→ STATED PROBLEM: Retype all of the listing exactly, passing over any picture you find.

→ SOURCE MATERIAL:
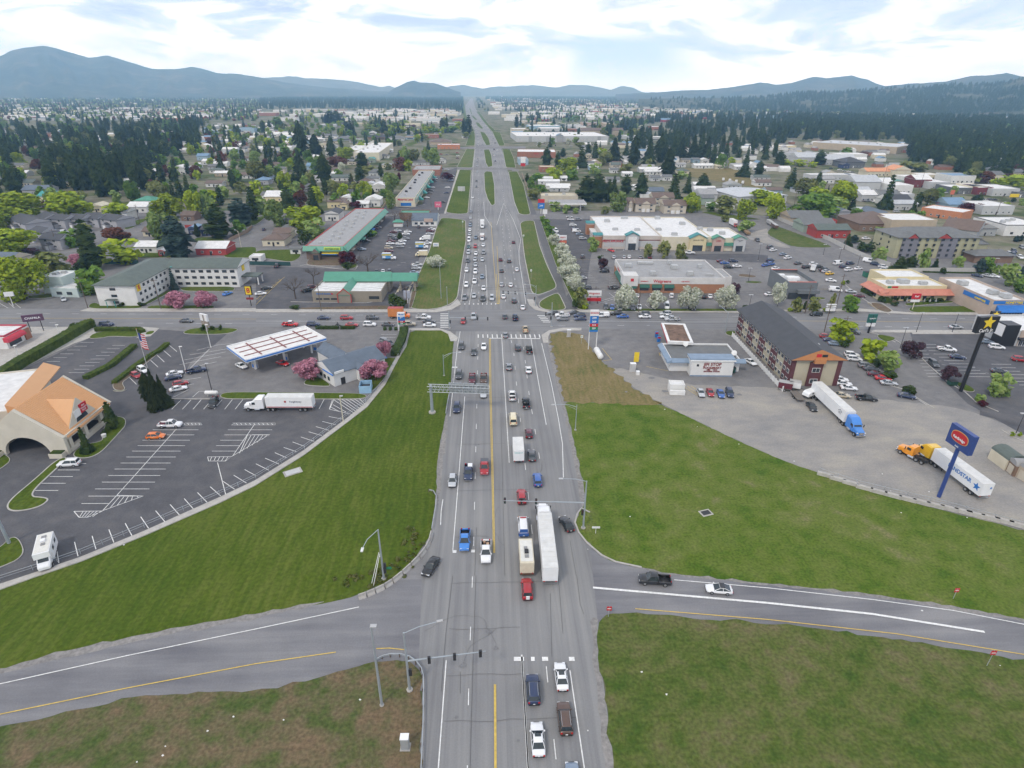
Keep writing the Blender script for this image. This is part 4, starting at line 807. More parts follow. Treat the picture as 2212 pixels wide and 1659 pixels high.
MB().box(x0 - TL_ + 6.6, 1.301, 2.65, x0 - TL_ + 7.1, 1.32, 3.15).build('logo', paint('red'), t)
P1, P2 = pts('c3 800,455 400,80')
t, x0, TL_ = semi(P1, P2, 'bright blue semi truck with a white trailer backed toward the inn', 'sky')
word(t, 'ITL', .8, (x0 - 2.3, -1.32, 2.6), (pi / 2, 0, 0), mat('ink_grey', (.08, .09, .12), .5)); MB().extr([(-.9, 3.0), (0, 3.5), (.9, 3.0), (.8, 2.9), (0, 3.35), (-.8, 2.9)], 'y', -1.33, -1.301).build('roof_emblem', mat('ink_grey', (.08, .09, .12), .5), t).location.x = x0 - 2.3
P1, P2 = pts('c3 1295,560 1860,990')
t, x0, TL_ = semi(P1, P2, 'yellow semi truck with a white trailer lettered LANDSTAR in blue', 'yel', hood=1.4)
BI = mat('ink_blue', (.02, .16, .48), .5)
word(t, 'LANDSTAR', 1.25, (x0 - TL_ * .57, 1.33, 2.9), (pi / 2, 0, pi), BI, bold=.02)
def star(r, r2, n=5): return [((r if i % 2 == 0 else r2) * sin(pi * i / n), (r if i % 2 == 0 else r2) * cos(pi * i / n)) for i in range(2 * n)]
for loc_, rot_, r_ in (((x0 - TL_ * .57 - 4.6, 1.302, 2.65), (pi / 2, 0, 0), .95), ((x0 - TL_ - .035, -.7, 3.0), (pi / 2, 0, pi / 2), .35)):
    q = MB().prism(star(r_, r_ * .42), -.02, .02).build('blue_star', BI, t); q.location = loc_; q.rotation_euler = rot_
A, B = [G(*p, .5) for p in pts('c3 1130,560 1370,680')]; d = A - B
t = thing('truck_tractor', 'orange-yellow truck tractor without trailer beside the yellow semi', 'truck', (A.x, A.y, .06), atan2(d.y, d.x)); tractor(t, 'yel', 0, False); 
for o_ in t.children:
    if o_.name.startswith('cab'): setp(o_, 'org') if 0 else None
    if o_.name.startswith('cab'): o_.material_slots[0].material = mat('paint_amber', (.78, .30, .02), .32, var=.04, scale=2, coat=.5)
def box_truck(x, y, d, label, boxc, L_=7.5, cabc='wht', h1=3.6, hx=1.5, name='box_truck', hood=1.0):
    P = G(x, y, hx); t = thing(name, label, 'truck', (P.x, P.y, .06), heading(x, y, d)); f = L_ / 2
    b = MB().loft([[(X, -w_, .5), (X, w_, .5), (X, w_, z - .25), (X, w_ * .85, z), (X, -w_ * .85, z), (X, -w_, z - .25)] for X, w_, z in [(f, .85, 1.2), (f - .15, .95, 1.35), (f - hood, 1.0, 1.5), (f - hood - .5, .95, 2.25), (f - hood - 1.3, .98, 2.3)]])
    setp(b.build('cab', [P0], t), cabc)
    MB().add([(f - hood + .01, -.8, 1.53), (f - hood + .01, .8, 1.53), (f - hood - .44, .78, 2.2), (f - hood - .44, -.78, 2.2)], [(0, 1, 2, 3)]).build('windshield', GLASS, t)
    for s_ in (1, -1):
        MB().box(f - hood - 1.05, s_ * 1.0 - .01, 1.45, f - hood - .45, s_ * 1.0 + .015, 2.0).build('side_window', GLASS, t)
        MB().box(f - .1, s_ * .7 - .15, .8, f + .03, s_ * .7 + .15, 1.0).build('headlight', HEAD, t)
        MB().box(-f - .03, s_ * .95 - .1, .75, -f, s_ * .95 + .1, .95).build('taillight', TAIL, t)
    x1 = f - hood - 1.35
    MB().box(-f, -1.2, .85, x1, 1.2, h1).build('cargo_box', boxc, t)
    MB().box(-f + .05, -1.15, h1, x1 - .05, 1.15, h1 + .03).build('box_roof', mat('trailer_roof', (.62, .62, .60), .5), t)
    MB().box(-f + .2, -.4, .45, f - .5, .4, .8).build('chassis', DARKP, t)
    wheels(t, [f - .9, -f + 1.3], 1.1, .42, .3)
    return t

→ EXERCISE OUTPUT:
Keep writing the Blender script for this image. This is part 4, starting at line 807. More parts follow. Treat the picture as 2212 pixels wide and 1659 pixels high.
MB().box(x0 - TL_ + 6.6, 1.301, 2.65, x0 - TL_ + 7.1, 1.32, 3.15).build('logo', paint('red'), t)
P1, P2 = pts('c3 800,455 400,80')
t, x0, TL_ = semi(P1, P2, 'bright blue semi truck with a white trailer backed toward the inn', 'sky')
word(t, 'ITL', .8, (x0 - 2.3, -1.32, 2.6), (pi / 2, 0, 0), mat('ink_grey', (.08, .09, .12), .5)); MB().extr([(-.9, 3.0), (0, 3.5), (.9, 3.0), (.8, 2.9), (0, 3.35), (-.8, 2.9)], 'y', -1.33, -1.301).build('roof_emblem', mat('ink_grey', (.08, .09, .12), .5), t).location.x = x0 - 2.3
P1, P2 = pts('c3 1295,560 1860,990')
t, x0, TL_ = semi(P1, P2, 'yellow semi truck with a white trailer lettered LANDSTAR in blue', 'yel', hood=1.4)
BI = mat('ink_blue', (.02, .16, .48), .5)
word(t, 'LANDSTAR', 1.25, (x0 - TL_ * .57, 1.33, 2.9), (pi / 2, 0, pi), BI, bold=.02)
def star(r, r2, n=5): return [((r if i % 2 == 0 else r2) * sin(pi * i / n), (r if i % 2 == 0 else r2) * cos(pi * i / n)) for i in range(2 * n)]
for loc_, rot_, r_ in (((x0 - TL_ * .57 - 4.6, 1.302, 2.65), (pi / 2, 0, 0), .95), ((x0 - TL_ - .035, -.7, 3.0), (pi / 2, 0, pi / 2), .35)):
    q = MB().prism(star(r_, r_ * .42), -.02, .02).build('blue_star', BI, t); q.location = loc_; q.rotation_euler = rot_
A, B = [G(*p, .5) for p in pts('c3 1130,560 1370,680')]; d = A - B
t = thing('truck_tractor', 'orange-yellow truck tractor without trailer beside the yellow semi', 'truck', (A.x, A.y, .06), atan2(d.y, d.x)); tractor(t, 'yel', 0, False); 
for o_ in t.children:
    if o_.name.startswith('cab'): setp(o_, 'org') if 0 else None
    if o_.name.startswith('cab'): o_.material_slots[0].material = mat('paint_amber', (.78, .30, .02), .32, var=.04, scale=2, coat=.5)
def box_truck(x, y, d, label, boxc, L_=7.5, cabc='wht', h1=3.6, hx=1.5, name='box_truck', hood=1.0):
    P = G(x, y, hx); t = thing(name, label, 'truck', (P.x, P.y, .06), heading(x, y, d)); f = L_ / 2
    b = MB().loft([[(X, -w_, .5), (X, w_, .5), (X, w_, z - .25), (X, w_ * .85, z), (X, -w_ * .85, z), (X, -w_, z - .25)] for X, w_, z in [(f, .85, 1.2), (f - .15, .95, 1.35), (f - hood, 1.0, 1.5), (f - hood - .5, .95, 2.25), (f - hood - 1.3, .98, 2.3)]])
    setp(b.build('cab', [P0], t), cabc)
    MB().add([(f - hood + .01, -.8, 1.53), (f - hood + .01, .8, 1.53), (f - hood - .44, .78, 2.2), (f - hood - .44, -.78, 2.2)], [(0, 1, 2, 3)]).build('windshield', GLASS, t)
    for s_ in (1, -1):
        MB().box(f - hood - 1.05, s_ * 1.0 - .01, 1.45, f - hood - .45, s_ * 1.0 + .015, 2.0).build('side_window', GLASS, t)
        MB().box(f - .1, s_ * .7 - .15, .8, f + .03, s_ * .7 + .15, 1.0).build('headlight', HEAD, t)
        MB().box(-f - .03, s_ * .95 - .1, .75, -f, s_ * .95 + .1, .95).build('taillight', TAIL, t)
    x1 = f - hood - 1.35
    MB().box(-f, -1.2, .85, x1, 1.2, h1).build('cargo_box', boxc, t)
    MB().box(-f + .05, -1.15, h1, x1 - .05, 1.15, h1 + .03).build('box_roof', mat('trailer_roof', (.62, .62, .60), .5), t)
    MB().box(-f + .2, -.4, .45, f - .5, .4, .8).build('chassis', DARKP, t)
    wheels(t, [f - .9, -f + 1.3], 1.1, .42, .3)
    return t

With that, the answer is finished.